What can Cambodia do to prepare? What can the government do? What can the people do to really compete in this market?

Cambodia is one of the countries, like Laos and Indonesia, that are more protectionist because they are concerned about their indigenous companies not being strong enough. Cambodia’s economy is dominated by Chinese companies in garments, energy, construction, and retail. There’s a lot of Chinese capital. Because these Chinese companies are based in Cambodia, they can then have access to a bigger market, although there is a concern about the rule of origin. In other words, if the garments are produced in Cambodia, then they can be exported from Cambodia at zero tariff, with all the privileges of a single production base and single market. But if those materials came from China, then it can’t. There is this rule of origin that protects indigenous productions. It is there to protect indigenous productions and it looks after the interests of the producer.
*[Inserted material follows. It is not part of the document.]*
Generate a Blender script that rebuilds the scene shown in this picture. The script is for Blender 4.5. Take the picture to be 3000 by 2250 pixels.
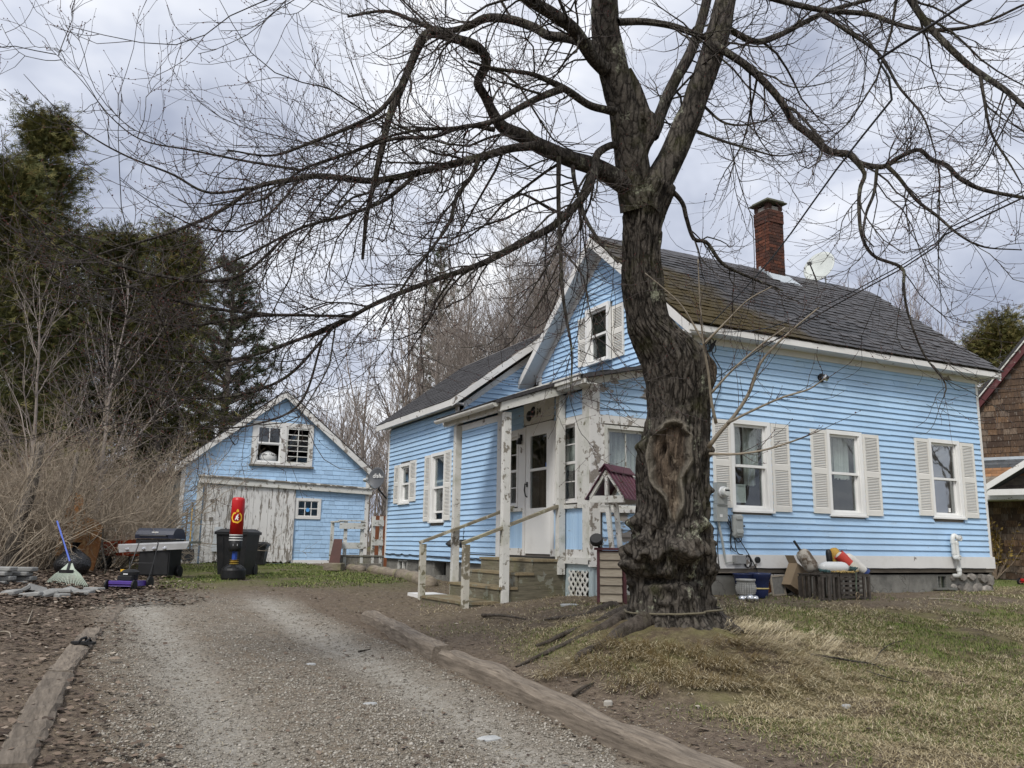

There is no alternative of not joining or of not liberalizing the AEC. You will be left behind. If you don’t do it and Laos does it, then it means that more capital will go to Laos and more businesses will come to Laos. What Cambodia is going to do is to make sure that it has more transparency. It needs to have financial regulation. It has got to cut down on corruption, cut down on protectionism, monopoly and cronies. All of that has to be done. It will be very difficult, which is why, as I said before, non-tariff barriers are where the reform has to be done, and there are not enough political will to accomplish this yet. Ultimately, the important thing is that all 10 Asean countries, including Cambodia, are committed to long-term liberalization because there is no alternative but to liberalize. If you don’t do it, the business and investment will go to other countries.